3. Mechanism of Action in Lithium-Ion Batteries
3.1 Role as Electrode Current Collector
When used as a cathode or anode current collector, the three-dimensional network structure of foam nickel can construct a "three-dimensional conductive network". The electron transmission path length is shortened by 40%-60% compared with traditional metal foils (such as aluminum foil and copper foil), reducing the battery internal resistance by 15%-25%; at the same time, its porous structure can accommodate more electrolyte, improving ion transmission efficiency. In the 1C rate charge-discharge test, the battery capacity retention rate is increased by 8%-12% compared with traditional current collectors, and the rate performance is significantly optimized.
3.2 Catalytic Activity Performance
In lithium-air batteries, nickel atoms on the surface of foam nickel can act as catalytic active sites for the oxygen reduction reaction (ORR) and oxygen evolution reaction (OER), reducing the reaction activation energy by approximately 0.2-0.3 eV and narrowing the battery charge-discharge voltage gap by 10%-15%; in lithium-sulfur batteries, foam nickel can inhibit the shuttle effect of lithium polysulfide and reduce the loss of active materials through chemical adsorption, reducing the capacity decay rate of the battery after 500 cycles to less than 20% (traditional batteries usually exceed 30%).
3.3 Comprehensive Impact on Battery Performance
From the perspective of actual test data, lithium-ion batteries using foam nickel current collectors:
The energy density is increased by 10%-30% (e.g., ternary lithium batteries are increased from 280 Wh/kg to 350 Wh/kg);
The cycle life is extended by 50%-100% (e.g., the capacity retention rate of lithium iron phosphate batteries after 2000 cycles exceeds 85%, while that of traditional batteries is approximately 60%);
The low-temperature performance is optimized, and the charge-discharge efficiency at -20℃ is increased by 15%-20% compared with traditional batteries, which can meet the usage needs of new energy vehicles in cold northern regions.

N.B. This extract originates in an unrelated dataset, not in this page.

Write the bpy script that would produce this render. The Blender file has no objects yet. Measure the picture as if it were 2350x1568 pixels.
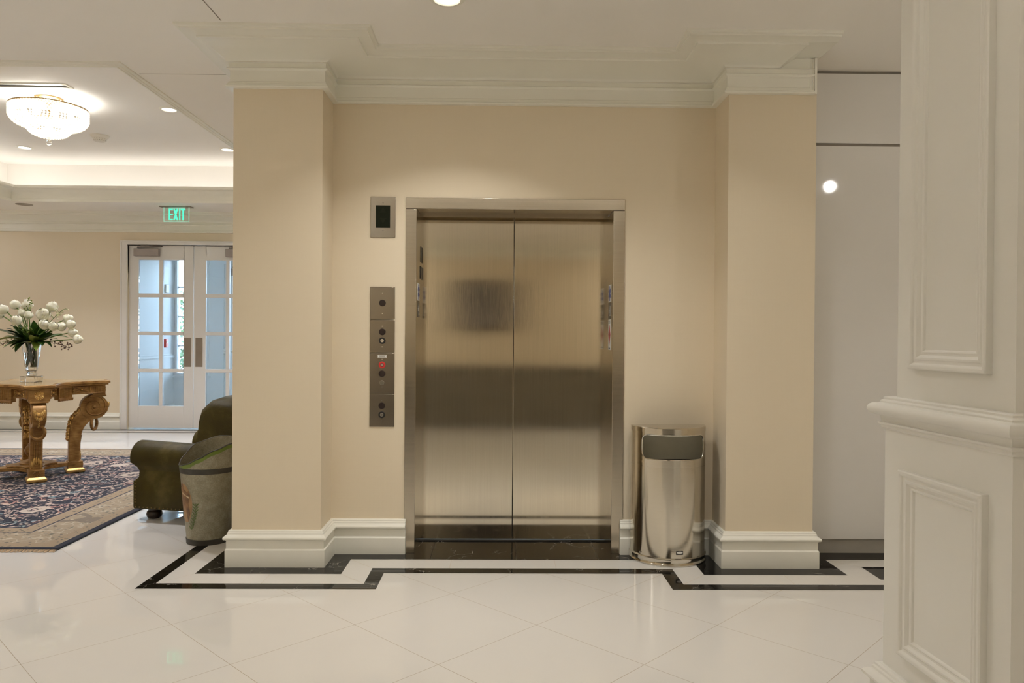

4. Research Progress and Application Cases
4.1 Cutting-Edge Research Trends
Current research focuses on the modification of foam nickel to break through performance bottlenecks:
Composite Modification: Combining graphene and carbon nanotubes with foam nickel to construct a "nickel-carbon synergistic conductive network", which increases the material's electrical conductivity by 30%-50% while enhancing corrosion resistance;
Surface Modification: Forming a protective layer on the surface of foam nickel through electroplating of cobalt, nickel-phosphorus alloy, etc. The corrosion rate in acidic electrolytes (such as lithium-sulfur battery electrolytes) is reduced to less than 0.01 mm/year (unmodified foam nickel is approximately 0.05 mm/year);
Structural Optimization: Developing gradient-pore foam nickel (small pore size on the surface, large pore size in the inner layer), which not only ensures the loading of active materials but also reduces electrolyte impedance. Relevant technologies have been verified in laboratory samples of enterprises such as CATL and BYD.
4.2 Practical Application Status
Foam nickel has achieved large-scale application in two types of lithium-ion batteries:
Lithium-Sulfur Batteries: A domestic enterprise uses carbon-coated foam nickel as the cathode current collector. The produced lithium-sulfur batteries have an energy density of 450 Wh/kg and have been installed in small UAVs, with the endurance time increased by 40% compared with traditional lithium-ion batteries;
Power Batteries: Tesla uses foam nickel-reinforced anode current collectors in the research and development of 4680 batteries, increasing the battery's rate charge-discharge capacity to 4C (full charge in 15 minutes) while reducing the risk of thermal runaway;
Currently, the core issue restricting large-scale application is still cost - the cost of foam nickel current collectors accounts for approximately 8%-12% of the total battery material cost (traditional current collectors only account for 3%-5%), and further cost reduction through process optimization is required.
5. Challenges and Prospects
5.1 Existing Problems
In addition to cost issues, there are two core challenges:
Insufficient Stability: In high-voltage (e.g., above 4.5 V) lithium-ion batteries, foam nickel is prone to interface reactions with the electrolyte, generating Ni³⁺ compounds, leading to an increase in battery impedance, and the capacity decay rate exceeds 25% after 1000 cycles;
Consistency Control: During large-scale production, the deviation of pore size and thickness of foam nickel is likely to exceed ±10%, resulting in performance differences between battery batches and affecting the quality control of downstream enterprises.
5.2 Future Development Directions
Process Cost Reduction: Developing "template-free electrodeposition technology" to eliminate the polyurethane foam substrate, which is expected to reduce production costs by more than 30%;
Multi-Scenario Adaptation: For new energy storage systems such as solid-state lithium batteries and sodium-ion batteries, developing foam nickel-derived materials with low impedance and high compatibility (e.g., nickel-based composite solid electrolyte carriers);
Industrialization Upgrade: Introducing AI visual inspection systems to control the consistency error of foam nickel products within ±5%, meeting the mass production needs of power batteries.